I ask him to point out the rare and special books in his collection, and he brings back from the shelves the source of his pride. One volume is David Fogel’s book In Front of the Somber Gate, which was published in Hebrew in Vienna in 1923. He proudly points to “all the magnificent poetry books of Uri Zvi Greenberg,” and his eyes twinkle. Then he says with emotion: “Look at this unusual book about a world which is no more,” and hands me a small book, Kinder Lieder, which includes poetry accompanied by musical scales, written in 1923, in order to make Hebrew more accessible to the children of Berlin. I get goose bumps holding this tiny book that lost its readers.
“Which young poets touch you?” I ask him.
He slowly takes out Efrat Mishori’s book and says angrily, “Is this poetry? What is it?” Then he calms down, reaches for books by Dori Manor, Eitan Glass, and Zvi Shterenfeld. He concludes, “I respect them.”
I wonder how he goes about buying his books.
“I walk around all the bookstores in Tel Aviv,” he says. “I don’t have contact with the salespeople, I don’t need it.
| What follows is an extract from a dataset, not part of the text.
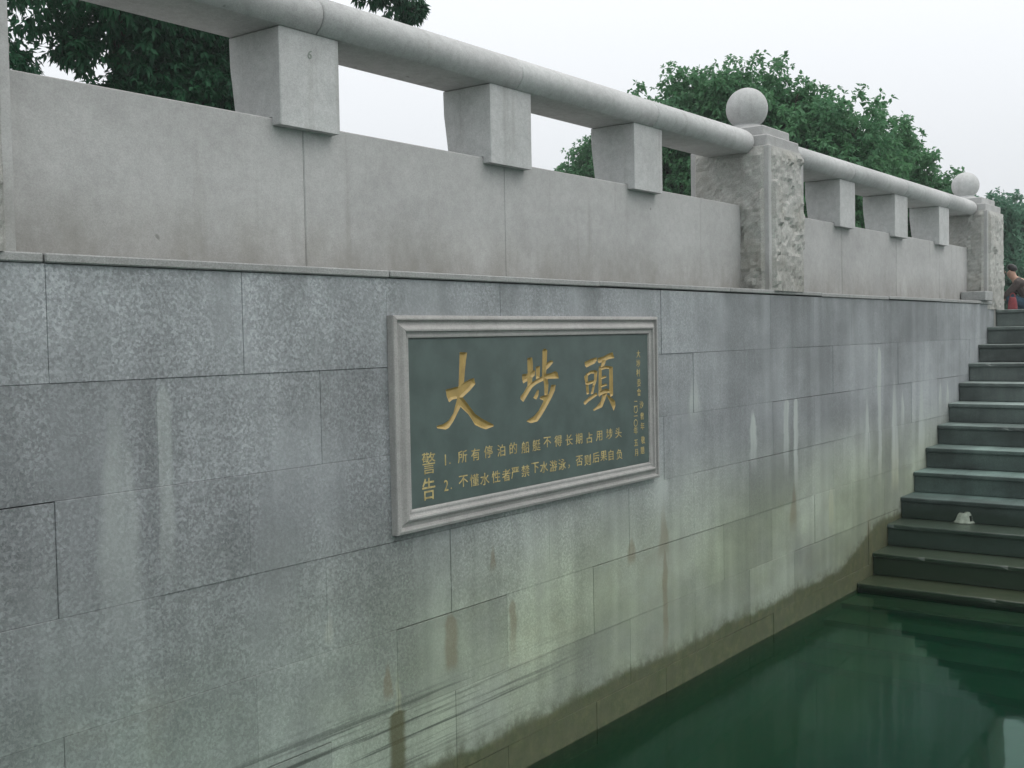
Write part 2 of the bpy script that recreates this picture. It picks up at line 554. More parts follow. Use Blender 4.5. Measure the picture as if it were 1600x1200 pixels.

I just look around, thumb through the books and buy, even if I realize after a quick look that the book doesn’t have great poetic value.”
“Have you ever thrown out a book that disappointed you?”
“Of course not. It has never crossed my mind. I always continue in the search of the best book. This whole collection is nothing other than proof of the search for the best one.”
Now he relaxes slowly into his armchair. His fatigue is obvious, and I hurry to collect my papers and have a last look at the thousands of books resting on their shelves. Rappoport follows my gaze and repeats: “All this is in search of the best, the perfect one.”